Most of the works have the appearance of a theatrical event, with curtains pulled back to reveal the landscape, or objects. Crossing the Sinai ($18,500) depicts a desert with a range of bulbous hills. The wispy clouds are a combination of space ship, stigmata Veil ($15,000) which features a white cloth, referencing the myth of the Veil of Veronica, who wiped the face of Christ, leaving an image of his face on it. Although these can be seen as a theatrical device, the images can equally be see an as images stretched across the schlagmetal surface, like a mounted skin.
Several of the works deal with the nature of the cosmos from a primitive as well as contemporary way. They contain necklaces, strings of little balls as in Firmament ($16,500). These could be prayer beads, which also function as a form of celestial tracking.
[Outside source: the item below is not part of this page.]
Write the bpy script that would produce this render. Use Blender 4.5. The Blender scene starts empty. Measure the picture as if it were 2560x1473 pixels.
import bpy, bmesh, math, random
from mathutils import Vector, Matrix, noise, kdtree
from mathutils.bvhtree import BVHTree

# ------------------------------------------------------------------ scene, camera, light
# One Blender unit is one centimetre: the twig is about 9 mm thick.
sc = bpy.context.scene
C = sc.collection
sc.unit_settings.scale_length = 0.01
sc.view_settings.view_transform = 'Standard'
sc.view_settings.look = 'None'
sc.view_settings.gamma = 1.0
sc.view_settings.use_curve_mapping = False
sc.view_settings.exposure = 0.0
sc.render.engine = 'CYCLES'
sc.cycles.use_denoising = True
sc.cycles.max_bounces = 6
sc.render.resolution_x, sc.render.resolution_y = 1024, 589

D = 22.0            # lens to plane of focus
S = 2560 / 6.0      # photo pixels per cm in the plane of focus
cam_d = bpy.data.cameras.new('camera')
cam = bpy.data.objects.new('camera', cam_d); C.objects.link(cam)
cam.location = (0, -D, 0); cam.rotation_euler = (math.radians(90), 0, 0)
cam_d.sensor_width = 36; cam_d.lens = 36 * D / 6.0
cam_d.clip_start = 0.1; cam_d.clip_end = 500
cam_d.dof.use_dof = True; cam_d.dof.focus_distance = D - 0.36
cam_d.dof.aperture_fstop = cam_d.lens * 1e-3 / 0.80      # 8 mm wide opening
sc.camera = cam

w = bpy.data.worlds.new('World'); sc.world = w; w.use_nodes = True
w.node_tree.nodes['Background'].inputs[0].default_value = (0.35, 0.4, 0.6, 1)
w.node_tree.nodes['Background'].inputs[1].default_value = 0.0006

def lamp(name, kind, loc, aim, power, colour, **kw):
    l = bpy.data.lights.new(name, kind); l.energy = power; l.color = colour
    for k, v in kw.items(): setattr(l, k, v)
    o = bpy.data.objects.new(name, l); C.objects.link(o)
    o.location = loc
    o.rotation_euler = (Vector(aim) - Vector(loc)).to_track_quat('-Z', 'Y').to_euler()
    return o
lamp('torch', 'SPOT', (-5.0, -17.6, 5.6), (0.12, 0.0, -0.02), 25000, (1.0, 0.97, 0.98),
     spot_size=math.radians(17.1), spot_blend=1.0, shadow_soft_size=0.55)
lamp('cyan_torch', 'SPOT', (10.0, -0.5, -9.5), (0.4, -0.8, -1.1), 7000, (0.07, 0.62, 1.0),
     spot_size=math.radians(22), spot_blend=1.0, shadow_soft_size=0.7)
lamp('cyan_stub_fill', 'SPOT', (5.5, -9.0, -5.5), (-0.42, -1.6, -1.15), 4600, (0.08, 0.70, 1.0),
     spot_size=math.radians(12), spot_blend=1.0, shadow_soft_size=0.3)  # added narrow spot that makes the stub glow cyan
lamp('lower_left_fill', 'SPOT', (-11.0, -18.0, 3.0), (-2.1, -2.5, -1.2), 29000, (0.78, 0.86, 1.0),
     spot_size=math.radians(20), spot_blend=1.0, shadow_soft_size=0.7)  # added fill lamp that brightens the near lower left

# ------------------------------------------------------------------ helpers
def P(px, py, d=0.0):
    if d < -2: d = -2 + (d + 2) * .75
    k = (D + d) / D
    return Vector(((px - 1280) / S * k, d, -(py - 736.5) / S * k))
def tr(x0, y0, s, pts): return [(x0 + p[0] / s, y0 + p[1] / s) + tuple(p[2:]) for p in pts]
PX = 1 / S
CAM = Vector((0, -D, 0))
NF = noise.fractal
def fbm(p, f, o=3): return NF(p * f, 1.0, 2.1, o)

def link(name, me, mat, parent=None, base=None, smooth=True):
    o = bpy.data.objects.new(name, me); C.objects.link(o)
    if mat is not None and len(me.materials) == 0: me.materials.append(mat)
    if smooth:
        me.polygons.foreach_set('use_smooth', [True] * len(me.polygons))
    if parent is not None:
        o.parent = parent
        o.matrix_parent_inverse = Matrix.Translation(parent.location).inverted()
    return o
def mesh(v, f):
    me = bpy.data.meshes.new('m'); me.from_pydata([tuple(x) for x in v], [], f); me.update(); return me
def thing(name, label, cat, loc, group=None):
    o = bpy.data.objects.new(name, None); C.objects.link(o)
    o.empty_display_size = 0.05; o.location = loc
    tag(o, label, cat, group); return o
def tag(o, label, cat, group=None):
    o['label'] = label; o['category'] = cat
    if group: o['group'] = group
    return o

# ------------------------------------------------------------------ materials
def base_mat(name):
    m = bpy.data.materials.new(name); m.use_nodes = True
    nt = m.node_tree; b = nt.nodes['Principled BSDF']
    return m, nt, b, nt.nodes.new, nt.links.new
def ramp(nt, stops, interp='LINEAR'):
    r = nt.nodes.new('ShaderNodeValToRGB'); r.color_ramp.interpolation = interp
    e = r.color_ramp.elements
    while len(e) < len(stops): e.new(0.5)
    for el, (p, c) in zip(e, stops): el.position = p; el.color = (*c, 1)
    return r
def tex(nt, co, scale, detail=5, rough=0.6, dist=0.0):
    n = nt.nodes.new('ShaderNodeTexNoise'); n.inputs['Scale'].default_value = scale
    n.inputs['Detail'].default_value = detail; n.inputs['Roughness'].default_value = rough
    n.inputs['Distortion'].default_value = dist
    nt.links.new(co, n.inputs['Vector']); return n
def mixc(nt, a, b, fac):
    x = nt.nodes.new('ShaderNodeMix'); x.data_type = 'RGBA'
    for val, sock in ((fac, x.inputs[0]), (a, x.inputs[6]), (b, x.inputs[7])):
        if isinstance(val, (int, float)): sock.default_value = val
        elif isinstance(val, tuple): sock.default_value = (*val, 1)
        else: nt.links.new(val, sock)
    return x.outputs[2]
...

Star Map (($18,500) is both a primitive way of linking the celestial bodies as well as hinting at the more scientific aspects of string theory.
Other works include the enigmatic Nosferatu ($25,000) with its myriad stigmata shapes like little vessels supported by tear or blood drops, Veronica ($21,000) which depicts a pristine white cloth and Cipher ($16,500) a landscape work that provides something of a riddle with its cipher or code imprinted across it, providing a visual and metaphorical way through a landscape.
Although these paintings have the appearance of icons and have biblical or religious connotations they are not religious works. Rather, they are explorations of the way that artists attempt to use images and symbols. They are attempts to understand and convey a sense of the spiritual, metaphysical and psychological expression implicit in paintings. He creates a world that combines images of the past with elements of contemporary abstraction as well as linking mysticism with science.